Technically, sure, but as long as the US dollar is the 'world reserve currency' any attempt to do so that would threaten to be a success can be easily 'bought out' by the US just by creating a few more bits on a ledger.
USD is about 2/3 of foreign exchange reserves. Which definitely is the lion's share. However, the more the US prattles about, the lower that ratio will become, the less soft power the US has.
It’s rapidly declining as the world reserve. Thats part of the over 10% decline in the value of the dollar last year (it still amazes me that those prattling on about the rise in the S&P last year dont realize that of the 16% increase, over 10% was eaten up by the USD falling, so the real increase was closer to 6% which is remarkably average if not below average, when considering higher than normal inflation).

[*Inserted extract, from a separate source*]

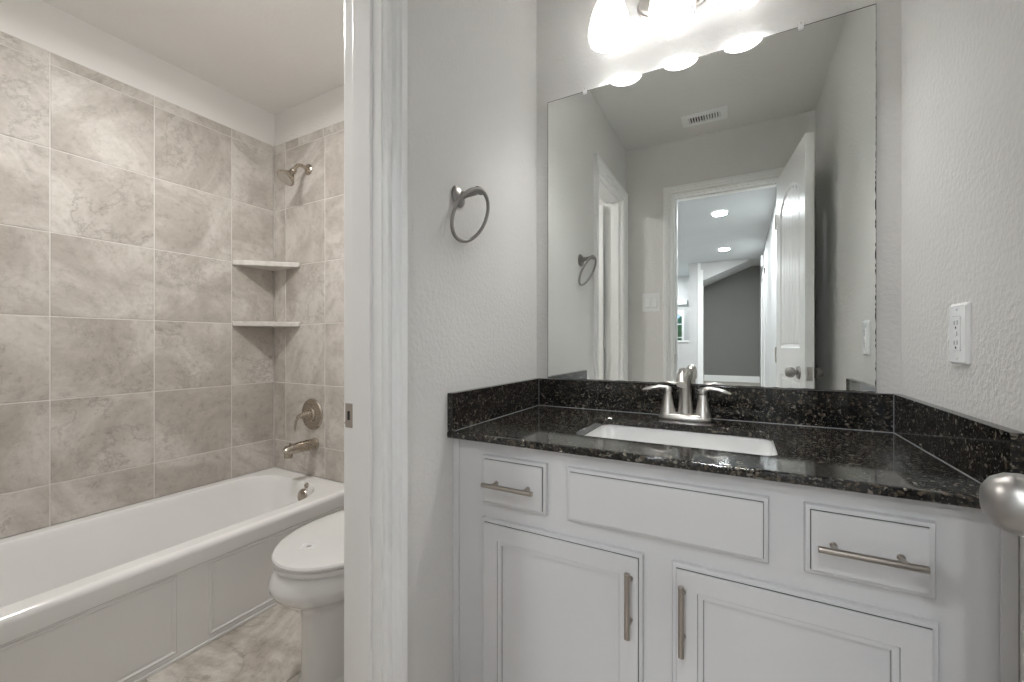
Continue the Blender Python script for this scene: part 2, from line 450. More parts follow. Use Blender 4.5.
lp.box(LW, LW + 0.009, 0.012, 0.023, 0.948, 0.968, 0.002)
lp.xform(leafM()).out('latch_plate', M_NICK, d1)['label'] = 'nickel latch plate'
for z in (0.25, 1.03, 1.82):
    B().tube([(0.183, 0.016, z - 0.045), (0.183, 0.016, z + 0.045)], 0.0 + 0.004, 10).out('hinge', M_NICK, d1)

# tub room door, opened flat beside its hinge jamb
d2 = thing('door_2', (XL - WT - 0.007, 0.1, 0), 'white door swung open inside the tub room, its hinge edge seen in the mirror', 'door', kind='structure')
M2 = Matrix(((-1, 0, 0, XL - WT - 0.010), (0, -1, 0, 0.141), (0, 0, 1, 0), (0, 0, 0, 1)))
b = B().box(0, 0.58, 0.009, 0.035, 0.012, 2.05); door_face(b, 0.58, 0.012, 2.05, 0.0, 0.0095, 1.0)
b.xform(M2).out('leaf', M_TRIM, d2, smooth=0)
knob('door_knob', 0.50, 0.955, -1, M2, d2)['label'] = 'satin nickel knob'
for z in (0.25, 1.11, 1.83):
    B().tube([(XL - WT - 0.006, 0.1045, z - 0.045), (XL - WT - 0.006, 0.1045, z + 0.045)], 0.0055, 10).box(XL - WT - 0.004, XL - WT + 0.03, 0.0995, 0.102, z - 0.045, z + 0.045).out('hinge', M_TRIM, d2)

# ------------------------------------------------------------------ vanity cabinet
YF = 0.9475          # face frame front
van = thing('vanity_cabinet', (-0.16, 1.2, 0), 'white painted vanity cabinet with dark glaze lines and bar pulls', 'cabinet')
b = B()
for xa in (XL + 0.001, XR - 0.019): b.box(xa, xa + 0.018, YF + 0.02, D - 0.001, 0.10, 0.838)
b.box(XL + 0.019, XR - 0.019, YF + 0.02, D - 0.001, 0.10, 0.118).box(XL + 0.019, XR - 0.019, D - 0.012, D - 0.001, 0.118, 0.838)
b.box(XL + 0.02, XR - 0.02, YF + 0.075, D - 0.002, 0.0, 0.10)
b.out('carcass', M_CAB, van)
# hollow for the sink is hidden under the counter; the frame is the visible front
b = B().box(XL + 0.001, XR - 0.001, YF, YF + 0.02, 0.10, 0.8385)
b.out('face_frame', M_CAB, van)
for xa, xb in ((XL + 0.001, XL + 0.02), (XR - 0.02, XR - 0.001)):
    B().box(xa, xb, YF - 0.006, YF, 0.10, 0.8385, 0.0015).out('scribe_strip', M_CAB, van)
def rl(x0, x1, z0, z1, d, y): return [(x0 + d, y, z0 + d), (x1 - d, y, z0 + d), (x1 - d, y, z1 - d), (x0 + d, y, z1 - d)]
def front(x0, x1, z0, z1, door=False):
    b = B(); T = lambda t: YF - t
    P = [(0, 0, 0), (0, 0.009, 0), (0.002, 0.0125, 0), (0.0045, 0.0135, 0), (0.0085, 0.0135, 0), (0.0087, 0.0126, 1), (0.0094, 0.0126, 1), (0.0097, 0.0150, 1), (0.0098, 0.0190, 0), (0.0105, 0.0195, 0)]
    if door:
        P += [(0.050, 0.0195, 0), (0.0503, 0.0170, 1), (0.0509, 0.0170, 1), (0.0513, 0.0176, 0), (0.0605, 0.0170, 0), (0.0607, 0.0115, 0), (0.061, 0.0105, 1), (0.0618, 0.0105, 1), (0.064, 0.0108, 0)]
    loops = [rl(x0, x1, z0, z1, d, T(t)) for d, t, m in P]
    mats = [max(P[i][2], 0) if P[i + 1][2] and P[i][2] else (1 if P[i + 1][2] and not P[i][2] and door and False else 0) for i in range(len(P) - 1)]
    b.loft(loops, cap0=True, cap1=True, mats=mats + [0])
    return b
def pull(p0, p1, parent):
    """bar pull between the bar ends, standing off the front by two posts"""
    p0, p1 = Vector(p0), Vector(p1); b = B()
    b.tube([p0, p1], 0.0058, 16)
    L = (p1 - p0).length; dirv = (p1 - p0).normalized(); c = (p0 + p1) / 2
    for s in (-1, 1):
        q = c + dirv * (0.0455 * s)
        b.tube([q, (q.x, YF - 0.0190, q.z)], 0.0042, 10)
        b.tube([(q.x, YF - 0.0215, q.z), (q.x, YF - 0.0190, q.z)], 0.006, 12)
    o = b.out('handle', M_PULL, parent); o['label'] = 'brushed nickel bar handle'; return o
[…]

The other part that Americans aren’t seeing coming is a reduction in the reduced willingness of the rest of rhe world to finance American debt. The last few rounds have seen a much higher percentage of corporate debt purchases as opposed to sovereign purchases. Which is fine for now, but if a slowdown hits, corporate purchases of U.S. debt will reduce in a way sovereign purchases never did (in fact those tend to increase).
That would severely impact the ability of the Fed to goose a slowing economy by lowering interest rates.
It's only one of many; I think (armchair gut feeling etc, not an economist) that the euro was one of the best economic decisions in recent history. Unless Europe falls apart - which currently many outside forces are trying to achieve - the euro will remain one of the safest currencies to use.
Except that the US Dollar is declining as a "world reserve currency" [1].